Possession d’armes à feu prohibées: il évite la prison grâce à une nouvelle loi des libéraux

Valérie Gonthier | Journal de Montréal
Un jeune homme qui a été condamné pour trafic de drogue et possession d’armes prohibées chargées a évité de durs moments en prison grâce à la nouvelle loi des libéraux qui élimine les peines minimales pour certains crimes par armes à feu.
Keinley Jasson Racine Marc a été arrêté à la suite d’une perquisition à sa résidence à l’été 2020. Les policiers y ont trouvé de la MDMA, de la cocaïne, des méthamphétamines et du cannabis.
Mais, ils y ont aussi découvert deux armes à feu, un Glock et un Taurus noir, dissimulées dans des sacs à main pour homme. L’un de ces sacs contenait des cartes d’identité à son nom. Les policiers ont aussi trouvé deux chargeurs prohibés, l’un contenant 30 cartouches et l’autre 12. Le maximum est de 10 cartouches pour une arme de poing.
Au total, les policiers ont récupéré 72 munitions.
Considérant la montée de la violence armée à Montréal, la Couronne demandait une peine d’emprisonnement totale de quatre ans pour les infractions en matière de stupéfiants et pour celles pour les armes à feu prohibées.
Réhabilitation
L’accusé maintenant âgé de 24 ans, de son côté, demandait la clémence du Tribunal, suggérant une peine à purger à domicile, afin de lui permettre de « poursuivre sa réhabilitation ».

Son avocat a d’ailleurs présenté au juge le projet de loi C-5 du gouvernement de Justin Trudeau, en vigueur depuis moins d’un mois, qui abroge les peines minimales pour des crimes par armes à feu. Cela vise notamment à diminuer la surreprésentation des communautés autochtones et des minorités visibles dans les prisons canadiennes.
Ainsi, si l’emprisonnement dans la collectivité était auparavant interdit pour ce genre d’infraction, cette peine est accessible depuis C-5.
Et le juge Vanchestein a privilégié cette avenue afin de cibler la réhabilitation sociale de l’accusé, ce qui l’aidera à réintégrer la société et ainsi ne plus récidiver, a-t-il écrit dans un jugement rendu récemment.
Erreur de parcours
Le passage de l’accusé devant les Tribunaux serait en effet une erreur de parcours, a-t-il dit.

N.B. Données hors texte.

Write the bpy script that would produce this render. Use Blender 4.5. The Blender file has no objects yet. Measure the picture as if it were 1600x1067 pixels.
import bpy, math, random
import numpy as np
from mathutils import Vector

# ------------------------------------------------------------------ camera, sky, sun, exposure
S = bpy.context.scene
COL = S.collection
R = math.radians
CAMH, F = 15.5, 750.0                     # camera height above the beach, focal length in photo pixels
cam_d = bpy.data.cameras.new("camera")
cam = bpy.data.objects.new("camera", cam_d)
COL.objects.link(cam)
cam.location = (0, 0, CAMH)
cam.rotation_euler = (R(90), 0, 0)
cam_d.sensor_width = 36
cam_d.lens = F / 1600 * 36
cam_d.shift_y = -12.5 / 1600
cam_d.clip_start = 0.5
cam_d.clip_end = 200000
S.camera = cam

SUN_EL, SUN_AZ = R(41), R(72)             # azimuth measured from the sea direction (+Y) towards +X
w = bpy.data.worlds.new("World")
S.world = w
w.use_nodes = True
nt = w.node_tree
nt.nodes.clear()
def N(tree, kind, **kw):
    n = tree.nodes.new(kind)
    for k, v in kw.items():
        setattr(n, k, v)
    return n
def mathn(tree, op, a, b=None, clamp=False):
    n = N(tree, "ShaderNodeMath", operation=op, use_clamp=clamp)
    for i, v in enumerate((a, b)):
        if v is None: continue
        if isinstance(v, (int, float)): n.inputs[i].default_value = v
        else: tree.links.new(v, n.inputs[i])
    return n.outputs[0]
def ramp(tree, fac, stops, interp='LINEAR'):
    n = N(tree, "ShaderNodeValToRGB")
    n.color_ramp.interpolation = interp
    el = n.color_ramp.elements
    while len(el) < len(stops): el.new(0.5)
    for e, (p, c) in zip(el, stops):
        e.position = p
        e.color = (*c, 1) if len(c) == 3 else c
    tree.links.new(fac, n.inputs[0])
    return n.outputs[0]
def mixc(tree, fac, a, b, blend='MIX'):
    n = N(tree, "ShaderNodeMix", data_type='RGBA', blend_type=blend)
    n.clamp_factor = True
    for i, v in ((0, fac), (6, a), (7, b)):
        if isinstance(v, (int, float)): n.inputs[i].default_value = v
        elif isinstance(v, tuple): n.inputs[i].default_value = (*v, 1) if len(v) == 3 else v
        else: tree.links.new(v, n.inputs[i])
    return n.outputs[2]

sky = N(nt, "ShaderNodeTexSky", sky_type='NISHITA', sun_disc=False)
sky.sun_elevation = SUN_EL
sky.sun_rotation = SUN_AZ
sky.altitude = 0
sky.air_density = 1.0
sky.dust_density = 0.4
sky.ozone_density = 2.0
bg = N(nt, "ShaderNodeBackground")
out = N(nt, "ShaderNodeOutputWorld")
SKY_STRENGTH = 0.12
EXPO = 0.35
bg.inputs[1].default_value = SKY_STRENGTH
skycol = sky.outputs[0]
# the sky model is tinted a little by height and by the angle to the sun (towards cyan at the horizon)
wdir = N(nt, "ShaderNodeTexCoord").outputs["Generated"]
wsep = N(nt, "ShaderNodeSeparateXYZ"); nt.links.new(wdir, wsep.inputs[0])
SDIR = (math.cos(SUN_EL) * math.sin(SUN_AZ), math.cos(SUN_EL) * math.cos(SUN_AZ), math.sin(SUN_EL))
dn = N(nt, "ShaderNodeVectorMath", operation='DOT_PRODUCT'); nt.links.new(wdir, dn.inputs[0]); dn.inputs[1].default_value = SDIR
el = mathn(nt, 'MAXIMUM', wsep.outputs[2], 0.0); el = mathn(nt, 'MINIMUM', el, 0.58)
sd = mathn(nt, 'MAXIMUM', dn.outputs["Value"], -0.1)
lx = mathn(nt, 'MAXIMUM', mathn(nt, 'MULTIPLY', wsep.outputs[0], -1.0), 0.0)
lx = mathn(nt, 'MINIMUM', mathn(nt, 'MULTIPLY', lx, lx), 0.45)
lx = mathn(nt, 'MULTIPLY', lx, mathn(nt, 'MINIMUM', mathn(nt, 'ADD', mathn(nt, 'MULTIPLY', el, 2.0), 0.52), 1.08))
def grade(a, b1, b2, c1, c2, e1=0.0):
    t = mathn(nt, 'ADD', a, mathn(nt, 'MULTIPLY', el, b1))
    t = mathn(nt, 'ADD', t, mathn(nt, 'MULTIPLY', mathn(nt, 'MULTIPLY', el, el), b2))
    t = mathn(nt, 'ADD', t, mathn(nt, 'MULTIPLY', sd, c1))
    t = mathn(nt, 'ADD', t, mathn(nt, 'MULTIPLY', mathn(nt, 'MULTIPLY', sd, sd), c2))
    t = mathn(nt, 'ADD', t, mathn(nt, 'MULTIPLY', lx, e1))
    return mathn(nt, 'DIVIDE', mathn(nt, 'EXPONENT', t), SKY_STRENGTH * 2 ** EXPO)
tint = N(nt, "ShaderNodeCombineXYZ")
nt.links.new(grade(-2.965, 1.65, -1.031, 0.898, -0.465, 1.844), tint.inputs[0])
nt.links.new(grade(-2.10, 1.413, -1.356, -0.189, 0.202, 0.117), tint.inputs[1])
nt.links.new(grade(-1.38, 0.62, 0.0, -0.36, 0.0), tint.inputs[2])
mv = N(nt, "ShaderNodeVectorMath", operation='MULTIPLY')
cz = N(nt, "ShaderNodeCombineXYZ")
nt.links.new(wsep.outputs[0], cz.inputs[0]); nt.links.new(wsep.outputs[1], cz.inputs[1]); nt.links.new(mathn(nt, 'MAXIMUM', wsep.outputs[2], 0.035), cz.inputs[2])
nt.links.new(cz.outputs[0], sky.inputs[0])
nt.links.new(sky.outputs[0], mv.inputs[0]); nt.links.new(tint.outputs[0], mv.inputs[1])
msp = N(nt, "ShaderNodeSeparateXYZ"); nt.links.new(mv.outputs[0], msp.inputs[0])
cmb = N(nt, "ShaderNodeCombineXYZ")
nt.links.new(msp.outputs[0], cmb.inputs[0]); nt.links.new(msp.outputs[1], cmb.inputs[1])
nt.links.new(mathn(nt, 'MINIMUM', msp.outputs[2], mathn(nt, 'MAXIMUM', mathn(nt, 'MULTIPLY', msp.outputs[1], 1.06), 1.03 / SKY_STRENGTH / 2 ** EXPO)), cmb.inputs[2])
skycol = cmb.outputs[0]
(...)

Travaillant pour une compagnie d’achat et de revente de véhicules d’occasion, il a vu ses activités cesser complètement dès mars 2020, en raison de la pandémie.
C’est en cherchant une source de revenus pour faire vivre sa conjointe et son jeune enfant qu’il s’est tourné vers la vente de drogue.

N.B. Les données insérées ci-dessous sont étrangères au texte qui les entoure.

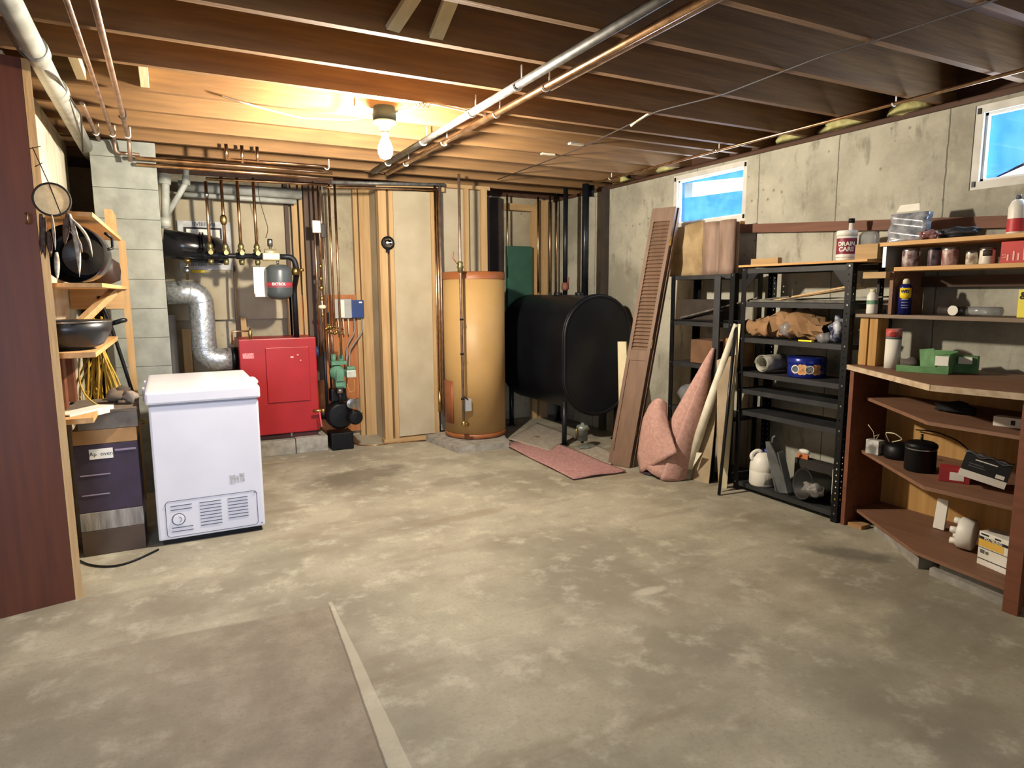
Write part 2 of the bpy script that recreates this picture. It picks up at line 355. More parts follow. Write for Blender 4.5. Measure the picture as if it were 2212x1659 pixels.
# windows
def window(n, q, tank=False):
    FR = mat('window_frame_white', '#d8d6cf', '#c2bfb5', sc=8, rough=.6)
    y0, y1, z0, z1 = q; x0, x1 = WX+.005, WX+.06; t = .042
    r = MB(); r.box(x0, x1, y0, y1, z0, z0+t).box(x0, x1, y0, y1, z1-t, z1).box(x0, x1, y0, y0+t, z0+t, z1-t).box(x0, x1, y1-t, y1, z0+t, z1-t)
    o = r.build('window_%d' % n, FR, kind='structure')
    s = .014
    MB().box(x0+.02, x0+.045, y0+t, y1-t, z0+t, z0+t+s).box(x0+.02, x0+.045, y0+t, y1-t, z1-t-s, z1-t).box(x0+.02, x0+.045, y0+t, y0+t+s, z0+t, z1-t).box(x0+.02, x0+.045, y1-t-s, y1-t, z0+t, z1-t).build('sash', FR, o)
    gm = bpy.data.materials.get('window_glass')
    if not gm:
        gm, N, L, b_ = nodes('window_glass'); gl = N.new('ShaderNodeBsdfGlossy'); gl.inputs['Roughness'].default_value = .02
        tr = N.new('ShaderNodeBsdfTransparent'); mx = N.new('ShaderNodeMixShader'); mx.inputs[0].default_value = .06
        tr.inputs[0].default_value = (.9, .95, 1, 1)
        L.new(tr.outputs[0], mx.inputs[1]); L.new(gl.outputs[0], mx.inputs[2]); L.new(mx.outputs[0], N['Material Output'].inputs[0])
    MB().box(x0+.030, x0+.034, y0+t+s, y1-t-s, z0+t+s, z1-t-s).build('pane', gm, o)
    k = MB()
    for yy in (y0+.02, y1-.02):
        for zz in (z0+.03, z1-.03): k.box(x0-.006, x0, yy-.008, yy+.008, zz-.015, zz+.015)
    k.build('latch', BLKM, o)
window(1, w1); window(2, w2)
# translucent blue plastic covers fixed outside the windows, open along a slit
def translucent():
    M, N, L, b_ = nodes('blue_translucent'); tr = N.new('ShaderNodeBsdfTranslucent'); tr.inputs[0].default_value = lin('#a8d4fa')
    df = N.new('ShaderNodeBsdfDiffuse'); df.inputs[0].default_value = lin('#5aa2e8'); mx = N.new('ShaderNodeMixShader'); mx.inputs[0].default_value = .35
    g = N.new('ShaderNodeNewGeometry'); n_ = noise(N, L, g.outputs['Position'], 7, 4)
    c_ = mixc(N, L, ramp(N, L, n_, .35, .7), lin('#7db0f0'), lin('#a5c8fa')); L.new(c_, tr.inputs[0])
    L.new(tr.outputs[0], mx.inputs[1]); L.new(df.outputs[0], mx.inputs[2]); L.new(mx.outputs[0], N['Material Output'].inputs[0]); return M
BL = translucent(); xc = WX+.10; D_ = (.004, 0, 0)
t = thing('window_cover', 'blue plastic cover with a bright slit outside the far window', 'window cover', (xc, (w1[0]+w1[1])/2, w1[2]))
P_ = lambda px, py: at(px, py, x=xc)
a, b_, c, d = P_(1478, 428), P_(1612, 411), P_(1478, 396), P_(1612, 384)
MB().prism([(xc, w1[0], w1[2]), (xc, w1[1], w1[2]), (xc, w1[1], a.z), (xc, a.y, a.z), (xc, w1[0], b_.z)], D_).build('lower_sheet', BL, t)
MB().prism([(xc, w1[0], d.z), (xc, c.y, c.z), (xc, w1[1], c.z), (xc, w1[1], w1[3]), (xc, w1[0], w1[3])], D_).build('upper_sheet', BL, t)
MB().prism([(xc, a.y, a.z), (xc, w1[1], a.z), (xc, w1[1], c.z), (xc, c.y, c.z)], D_).build('side_sheet', BL, t)
t = thing('window_cover', 'pale blue plastic cover outside the near window at the right edge', 'window cover', (xc, (w2[0]+w2[1])/2, w2[2]))
a, b_, c = P_(2118, 400), P_(2212, 352), P_(2212, 384)  # wedge gap between the sheets stands in for a white reflection
sl = (b_.z-a.z)/(b_.y-a.y)
MB().prism([(xc, w2[0], a.z+sl*(w2[0]-a.y)), (xc, a.y, a.z), (xc, w2[1], a.z), (xc, w2[1], w2[3]), (xc, w2[0], w2[3])], D_).build('upper_sheet', BL, t)
MB().prism([(xc, w2[0], w2[2]), (xc, w2[1], w2[2]), (xc, w2[1], a.z), (xc, a.y, a.z), (xc, w2[0], c.z+.02)], D_).build('lower_sheet', BL, t)
# ---------------------------------------------------------------- joists
ords = ['first', 'second', 'third', 'fourth', 'fifth', 'sixth', 'seventh', 'eighth']
near = [3.59, 3.19, 2.742, 2.315, 1.89, 1.47, 1.05, .63]
far = [4.02, 4.45, 4.87, 5.30, 5.72, 6.13]
for i, y in enumerate(near):
    lab = '%s brown ceiling joist from the light bulb, counting towards the camera' % ords[i]
    MB().box(-3.2, WX+.10, y, y+.038, JZ, JZ+.234).build('ceiling_joist', JOIST, None, lab, 'joist', 'ceiling joists')
for i, y in enumerate(far):
    MB().box(-.9, WX+.10, y, y+.038, JZ, JZ+.234).build('ceiling_joist', JOIST, None, '%s ceiling joist behind the light bulb, counting towards the back wall' % ords[i], 'joist', 'ceiling joists')
MB().box(1.8, WX+.10, 3.80, 3.838, JZ, JZ+.234).build('ceiling_joist', JOIST, None, 'extra half-length ceiling joist right of the copper pipes, level with the light bulb', 'joist', 'ceiling joists')
# cross bridging seen from below
BRG = wood('bridging', '#ded2ae', '#c4b48a', 'y')
for k, (p0, p1, lb) in enumerate([
    (at(840, 78, z=JZ+.01), at(925, 0, z=JZ+.22), 'pale wooden bridging strut between joists, left one of the crossing pair at the top'),
    (at(935, 92, z=JZ+.01), at(1020, 14, z=JZ+.22), 'pale wooden bridging strut between joists, right one of the pair at the top')]):
    p1 = Vector((p0.x+.10*(1-k), 2.355 if k == 0 else 2.355, JZ+.21)); p0 = Vector((p0.x, 2.74, JZ+.02))
    MB().beam(p0, p1, .06, .02).build('bridging_strut', BRG, None, lb, 'strut', 'bridging struts')
for (px, py, lb) in [(312, 172, 'pale blocking board lit by the bulb in the left joist bay'), (178, 160, 'tan blocking board over the two thin copper pipes at the left')]:
    p = at(px, py, z=JZ+.06)
    MB().box(p.x-.02, p.x+.02, 3.63, 4.018, JZ+.012, JZ+.232, .002).build('blocking_board', BRG, None, lb, 'blocking', 'blocking boards')
# ---------------------------------------------------------------- the light bulb
lx, ly = 1.152, 3.76
t = thing('ceiling_lamp', 'bare glowing light bulb in a porcelain holder under a grey ceiling box', 'lamp', (lx, ly, 2.13))
MB().lathe([(.062, 2.375), (.066, 2.40), (.060, 2.455)], (lx, ly, 0), seg=20).build('junction_box', mat('grey_green_box', '#3a4740', '#2d3833', rough=.6), t)
MB().lathe([(.064, 2.368), (.064, 2.378)], (lx, ly, 0)).lathe([(.030, 2.335), (.036, 2.368)], (lx, ly, 0)).build('lamp_holder', WPL, t)
MB().lathe([(.020, 2.30), (.022, 2.335)], (lx, ly, 0)).build('socket', STEEL, t)
BE = mat('bulb_glow', '#ffffff', rough=.5, emit='#fff3df', es=BULB)
MB().lathe([(.004, 2.172), (.028, 2.180), (.040, 2.205), (.041, 2.228), (.034, 2.256), (.020, 2.285), (.018, 2.30)], (lx, ly, 0), seg=16).build('bulb', BE, t)
MB().box(1.0, 1.30, 3.80, 3.83, 2.456, 2.50).build('mounting_strip', STUDX, t)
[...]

Pour ce qui est des armes, il a expliqué que ce n’était pas du tout lié à ses activités illicites, mais plutôt pour se protéger. Il disait avoir été victime de harcèlement et de menaces, de graffitis sur sa résidence et sur sa voiture. Sa conjointe se serait même fait agresser dans la rue.
C’est par la suite qu’il a dit avoir eu la « mauvaise idée » d’acheter des armes.

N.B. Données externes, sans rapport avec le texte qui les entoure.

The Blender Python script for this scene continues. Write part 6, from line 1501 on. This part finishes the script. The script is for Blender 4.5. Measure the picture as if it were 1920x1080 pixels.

Il n’en voulait qu’une seule mais le vendeur lui disait que c’était deux ou rien. Il dit avoir payé 1000$ pour les armes, les dispositifs et les munitions.
Il a assuré au Tribunal ne jamais les avoir utilisées, qu’il les conservait chez lui qu’au cas où il se faisait attaquer par un intrus.
Pas une solution
Le juge Érick Vanchestein a émis un doute quant aux réelles motivations de l’accusé de se procurer deux armes. Il considère qu’il n’a pas été « complètement sincère et transparent » à ce sujet.
Même si le magistrat s’est dit sensible au fait que l’accusé est méfiant des policiers et qu’il a déjà été victime de racisme, il insiste : se procurer une arme n’est pas une solution.
Et considérant l’augmentation des événements par arme à feu à Montréal depuis deux ans, il faut mettre l’accent sur la dénonciation et la dissuasion, a-t-il dit. Par contre, il a aussi tenu compte que depuis son arrestation, Keinley Jasson Racine Marc s’est repris en main. Il évalue même son risque de récidive à faible.
« Le Tribunal considère que ces objectifs doivent être considérés en ciblant également la réhabilitation sociale et la conscientisation de sa responsabilité chez l’accusé », a écrit le juge.
Keinley Jasson Racine Marc a ainsi écopé d’une peine globale de deux ans moins un jour à purger chez lui, assortie à une probation de trois ans.
La Couronne a fait savoir qu’elle analyse la décision afin de déterminer si elle porte la cause en appel.